▶ [Given request] Reproduce the listing below exactly. Pictures do not belong in the copy.
#####
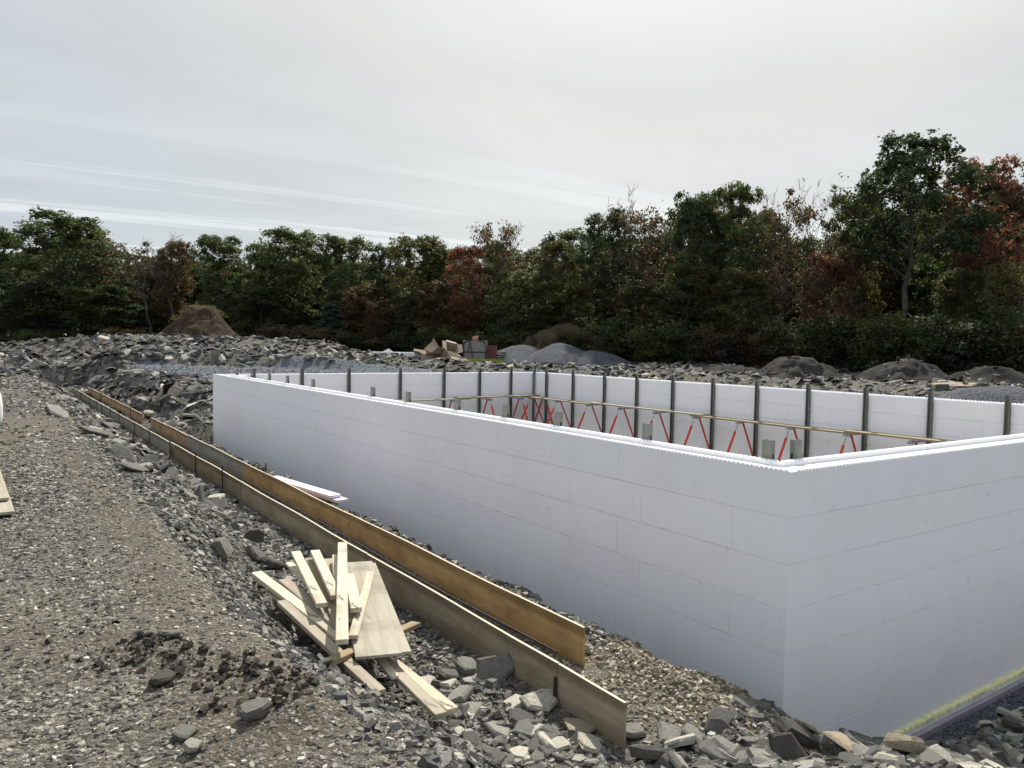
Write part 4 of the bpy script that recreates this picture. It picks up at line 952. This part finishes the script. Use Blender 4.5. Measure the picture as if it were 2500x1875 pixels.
for px, D, rx, ry, h, sd_, lab, zb in ((1945, 33, 2.3, 2.2, 1.38, 11, 'grey slate spoil mound left of the gap in front of the wood', 2.3), (2215, 31, 2.4, 2.2, 1.42, 12, 'grey slate spoil mound right of the gap in front of the wood', 2.25), (2420, 31, 2.6, 2.4, 1.15, 15, 'low slate spoil mound behind the right gravel heap', 2.25), (1790, 33, 2.4, 2, .85, 17, 'low rough slate spoil mound left of the taller one', 2.4)):
    heap('spoil_mound', lab, 'mound', M_SPOIL, onheap(px, D, zb), rx, ry, h, -YAW, sd_, .16, 1.25, .1, group='slate spoil mounds'); hp.append((px, D, rx, ry, h, zb))
heap('gravel_pile', 'near blue-grey gravel heap at the right edge behind the posts', 'gravel pile', M_BLUEG, onheap(2455, 19.6, 2.05), 2.75, 2.0, 1.08, -YAW, 21, .03, 1.5, .2, group='gravel heaps')
# slate scattered over the spoil mounds
sl = []
for px, D, rx, ry, h, zb in hp:
    c = onheap(px, D, zb); n = 2600; a_ = RNG.uniform(0, 6.28, n); r_ = np.sqrt(RNG.rand(n)); 
    X = r_*np.cos(a_)*rx*.95; Y = r_*np.sin(a_)*ry*.95; ca, sa = math.cos(-YAW), math.sin(-YAW)
    P = np.stack([c[0]+X*ca-Y*sa, c[1]+X*sa+Y*ca, c[2]+h*np.clip(1.02-r_, 0, 1)**.8-.04], -1)
    s_ = .06+.5*RNG.rand(n)**4; V, q, t = stones(RNG, P, s_, 5, .14, .4, None, .2); sl.append((V, q, t, RNG.rand(n)**2*.95))
c = onheap(492, 57, 2.4); n = 260; a_ = RNG.uniform(0, 6.28, n); r_ = np.sqrt(RNG.rand(n)); 
P = np.stack([c[0]+r_*np.cos(a_)*4., c[1]+r_*np.sin(a_)*4., c[2]+4.1*np.clip(1-r_, 0, 1)**.9], -1); V, q, t = stones(RNG, P, .08+.2*RNG.rand(n)**2, 5, .4, .4); sl.append((V, q, t, RNG.rand(n)*.9))
stuff_stones('mound_stones', M_SLATE, sl)

# stack of white foam bundles, cardboard, crate
def fplace(px, D, z): P = far(px, 850, D); return np.array([P[0], P[1], z])
VR = -YAW
fs = fplace(948, 50, 2.78); t = thing('foam_bundle_stack', 'long white stack of wrapped foam bundles on the ground before the trees', 'foam stack', fs, VR)
k = 0
for lvl in range(2):
    for i in range(3):
        MB().box((-1.75+i*1.62+.1*lvl, .1*(i % 2), .17+lvl*.27), (1.56, .9, .25), ch=.02).build('foam_bundle', M_WHITE, t)
MB().box((0, 0, .02), (4.9, .8, .05)).build('dunnage', M_LUMG, t)
v_ = [(-.35, -.1, .58), (.35, -.12, .575), (.1, .2, .60), (.02, -.05, .80)]; MB().add(v_, [(0, 1, 3), (1, 2, 3), (2, 0, 3), (0, 2, 1)]).build('loose_wrap', M_WHITE, t)
def carton(px, D, z, d, r, lab, open_=True, seed=0):
    P = fplace(px, D, z); t = thing('cardboard_box', lab, 'cardboard box', P, 0, 'discarded cardboard'); t.rotation_euler = r
    rr = np.random.RandomState(seed); x, y, zc = np.array(d)*.43; V = np.array([(a*x, b*y, e*zc) for e in (-1, 1) for a, b in ((-1, -1), (1, -1), (1, 1), (-1, 1))])*(1+rr.uniform(-.10, .10, (8, 3)))
    me = MB().add(V, [(3, 2, 1, 0)]+[(i, (i+1) % 4, 4+(i+1) % 4, 4+i) for i in range(4)]).build('carton', M_CARD, t)
    for i in range(4):
        a, b = V[4+i], V[4+(i+1) % 4]; m = (a+b)/2; o = m*np.array([1, 1, 0]); o = o/np.linalg.norm(o)*.5*min(d[:2])*rr.uniform(.5, .9); o[2] = rr.uniform(-.15, .3)
        MB().add([a, b, b*.9+o*1+a*.1, a*.9+b*.1+o], [(0, 1, 2, 3)]).build('flap', M_CARD, t)
carton(1060, 47, 3.42, (1.0, .8, .8), (.5, .75, .5), 'open brown cardboard box tipped on its corner, left on the heap', seed=1)
carton(1098, 47, 3.45, (1.0, .9, .9), (.3, -.7, 1.2), 'crumpled brown cardboard box, right on top of the heap', seed=2)
carton(1042, 46.6, 3.02, (1.5, .9, .5), (.1, .1, .3), 'flattened cardboard box at the left foot of the heap', seed=3)
carton(1112, 46.4, 3.0, (1.2, .9, .5), (.2, .25, -.2), 'squashed cardboard box with pale inside at the right foot of the heap', seed=4)
carton(1078, 46.2, 2.95, (1.4, .7, .4), (-.1, -.15, .1), 'flat torn cardboard piece in the middle of the heap foot', seed=5)
cp = fplace(1160, 50, 2.7); t = thing('storage_crate', 'grey panelled storage crate with black arched steel frame', 'crate', cp, VR)
for i in range(9): MB().box((-.68+i*.17, -.02*(i % 2), .75), (.165, .9, 1.5)).build('panel', M_GREYP, t)
fr_ = MB()
for x0, x1 in ((-.72, .72),):
    pts = [(x0, -.5, 0), (x0, -.5, 1.25)]+[(x0*math.cos(a), -.5, 1.25+.28*math.sin(a)) for a in np.linspace(0, PI, 9)[1:-1]]+[(x1, -.5, 1.25), (x1, -.5, 0)]
    fr_.tube(pts, .035, 6)
fr_.tube([(-.72, -.5, .75), (.72, -.5, .75)], .03, 6).tube([(-.3, -.5, 1.4), (-.45, -.5, .75)], .022, 6).tube([(-.3, -.5, 1.4), (-.05, -.5, 0)], .022, 6)
fr_.build('arch_frame', M_BLACK, t)
o = MB().box((1.10, .15, .60), (.62, .6, 1.15), ch=.02).build('side_box', M_REDP, t)
tag(MB().box((0, 0, .12), (.30, .26, .24), ch=.02).box((.05, 0, .27), (.14, .1, .06)).build('orange_can', M_ORANGE, None, cp+np.array([.0, 0, 1.5])), 'small orange can standing on top of the grey crate', 'can')
sp_ = fplace(1212, 50.5, 2.75); t = thing('board_stack', 'low stack of brown boards between crate and gravel heap', 'board stack', sp_, VR)
for i in range(5): MB().box((.05*(i % 2), 0, .08+i*.16), (1.7-.1*i, .8, .1), ch=.01).build('board', M_LUMG, t)
plank('timber_edge', at(300, 906, 2.42), at(520, 898, 2.42)+0, .10, .08, M_LUM, 'long pale timber lying along the far edge of the level gravel', 'timber')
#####
▶ [Exercise response]
Write part 4 of the bpy script that recreates this picture. It picks up at line 952. This part finishes the script. Use Blender 4.5. Measure the picture as if it were 2500x1875 pixels.
for px, D, rx, ry, h, sd_, lab, zb in ((1945, 33, 2.3, 2.2, 1.38, 11, 'grey slate spoil mound left of the gap in front of the wood', 2.3), (2215, 31, 2.4, 2.2, 1.42, 12, 'grey slate spoil mound right of the gap in front of the wood', 2.25), (2420, 31, 2.6, 2.4, 1.15, 15, 'low slate spoil mound behind the right gravel heap', 2.25), (1790, 33, 2.4, 2, .85, 17, 'low rough slate spoil mound left of the taller one', 2.4)):
    heap('spoil_mound', lab, 'mound', M_SPOIL, onheap(px, D, zb), rx, ry, h, -YAW, sd_, .16, 1.25, .1, group='slate spoil mounds'); hp.append((px, D, rx, ry, h, zb))
heap('gravel_pile', 'near blue-grey gravel heap at the right edge behind the posts', 'gravel pile', M_BLUEG, onheap(2455, 19.6, 2.05), 2.75, 2.0, 1.08, -YAW, 21, .03, 1.5, .2, group='gravel heaps')
# slate scattered over the spoil mounds
sl = []
for px, D, rx, ry, h, zb in hp:
    c = onheap(px, D, zb); n = 2600; a_ = RNG.uniform(0, 6.28, n); r_ = np.sqrt(RNG.rand(n)); 
    X = r_*np.cos(a_)*rx*.95; Y = r_*np.sin(a_)*ry*.95; ca, sa = math.cos(-YAW), math.sin(-YAW)
    P = np.stack([c[0]+X*ca-Y*sa, c[1]+X*sa+Y*ca, c[2]+h*np.clip(1.02-r_, 0, 1)**.8-.04], -1)
    s_ = .06+.5*RNG.rand(n)**4; V, q, t = stones(RNG, P, s_, 5, .14, .4, None, .2); sl.append((V, q, t, RNG.rand(n)**2*.95))
c = onheap(492, 57, 2.4); n = 260; a_ = RNG.uniform(0, 6.28, n); r_ = np.sqrt(RNG.rand(n)); 
P = np.stack([c[0]+r_*np.cos(a_)*4., c[1]+r_*np.sin(a_)*4., c[2]+4.1*np.clip(1-r_, 0, 1)**.9], -1); V, q, t = stones(RNG, P, .08+.2*RNG.rand(n)**2, 5, .4, .4); sl.append((V, q, t, RNG.rand(n)*.9))
stuff_stones('mound_stones', M_SLATE, sl)

# stack of white foam bundles, cardboard, crate
def fplace(px, D, z): P = far(px, 850, D); return np.array([P[0], P[1], z])
VR = -YAW
fs = fplace(948, 50, 2.78); t = thing('foam_bundle_stack', 'long white stack of wrapped foam bundles on the ground before the trees', 'foam stack', fs, VR)
k = 0
for lvl in range(2):
    for i in range(3):
        MB().box((-1.75+i*1.62+.1*lvl, .1*(i % 2), .17+lvl*.27), (1.56, .9, .25), ch=.02).build('foam_bundle', M_WHITE, t)
MB().box((0, 0, .02), (4.9, .8, .05)).build('dunnage', M_LUMG, t)
v_ = [(-.35, -.1, .58), (.35, -.12, .575), (.1, .2, .60), (.02, -.05, .80)]; MB().add(v_, [(0, 1, 3), (1, 2, 3), (2, 0, 3), (0, 2, 1)]).build('loose_wrap', M_WHITE, t)
def carton(px, D, z, d, r, lab, open_=True, seed=0):
    P = fplace(px, D, z); t = thing('cardboard_box', lab, 'cardboard box', P, 0, 'discarded cardboard'); t.rotation_euler = r
    rr = np.random.RandomState(seed); x, y, zc = np.array(d)*.43; V = np.array([(a*x, b*y, e*zc) for e in (-1, 1) for a, b in ((-1, -1), (1, -1), (1, 1), (-1, 1))])*(1+rr.uniform(-.10, .10, (8, 3)))
    me = MB().add(V, [(3, 2, 1, 0)]+[(i, (i+1) % 4, 4+(i+1) % 4, 4+i) for i in range(4)]).build('carton', M_CARD, t)
    for i in range(4):
        a, b = V[4+i], V[4+(i+1) % 4]; m = (a+b)/2; o = m*np.array([1, 1, 0]); o = o/np.linalg.norm(o)*.5*min(d[:2])*rr.uniform(.5, .9); o[2] = rr.uniform(-.15, .3)
        MB().add([a, b, b*.9+o*1+a*.1, a*.9+b*.1+o], [(0, 1, 2, 3)]).build('flap', M_CARD, t)
carton(1060, 47, 3.42, (1.0, .8, .8), (.5, .75, .5), 'open brown cardboard box tipped on its corner, left on the heap', seed=1)
carton(1098, 47, 3.45, (1.0, .9, .9), (.3, -.7, 1.2), 'crumpled brown cardboard box, right on top of the heap', seed=2)
carton(1042, 46.6, 3.02, (1.5, .9, .5), (.1, .1, .3), 'flattened cardboard box at the left foot of the heap', seed=3)
carton(1112, 46.4, 3.0, (1.2, .9, .5), (.2, .25, -.2), 'squashed cardboard box with pale inside at the right foot of the heap', seed=4)
carton(1078, 46.2, 2.95, (1.4, .7, .4), (-.1, -.15, .1), 'flat torn cardboard piece in the middle of the heap foot', seed=5)
cp = fplace(1160, 50, 2.7); t = thing('storage_crate', 'grey panelled storage crate with black arched steel frame', 'crate', cp, VR)
for i in range(9): MB().box((-.68+i*.17, -.02*(i % 2), .75), (.165, .9, 1.5)).build('panel', M_GREYP, t)
fr_ = MB()
for x0, x1 in ((-.72, .72),):
    pts = [(x0, -.5, 0), (x0, -.5, 1.25)]+[(x0*math.cos(a), -.5, 1.25+.28*math.sin(a)) for a in np.linspace(0, PI, 9)[1:-1]]+[(x1, -.5, 1.25), (x1, -.5, 0)]
    fr_.tube(pts, .035, 6)
fr_.tube([(-.72, -.5, .75), (.72, -.5, .75)], .03, 6).tube([(-.3, -.5, 1.4), (-.45, -.5, .75)], .022, 6).tube([(-.3, -.5, 1.4), (-.05, -.5, 0)], .022, 6)
fr_.build('arch_frame', M_BLACK, t)
o = MB().box((1.10, .15, .60), (.62, .6, 1.15), ch=.02).build('side_box', M_REDP, t)
tag(MB().box((0, 0, .12), (.30, .26, .24), ch=.02).box((.05, 0, .27), (.14, .1, .06)).build('orange_can', M_ORANGE, None, cp+np.array([.0, 0, 1.5])), 'small orange can standing on top of the grey crate', 'can')
sp_ = fplace(1212, 50.5, 2.75); t = thing('board_stack', 'low stack of brown boards between crate and gravel heap', 'board stack', sp_, VR)
for i in range(5): MB().box((.05*(i % 2), 0, .08+i*.16), (1.7-.1*i, .8, .1), ch=.01).build('board', M_LUMG, t)
plank('timber_edge', at(300, 906, 2.42), at(520, 898, 2.42)+0, .10, .08, M_LUM, 'long pale timber lying along the far edge of the level gravel', 'timber')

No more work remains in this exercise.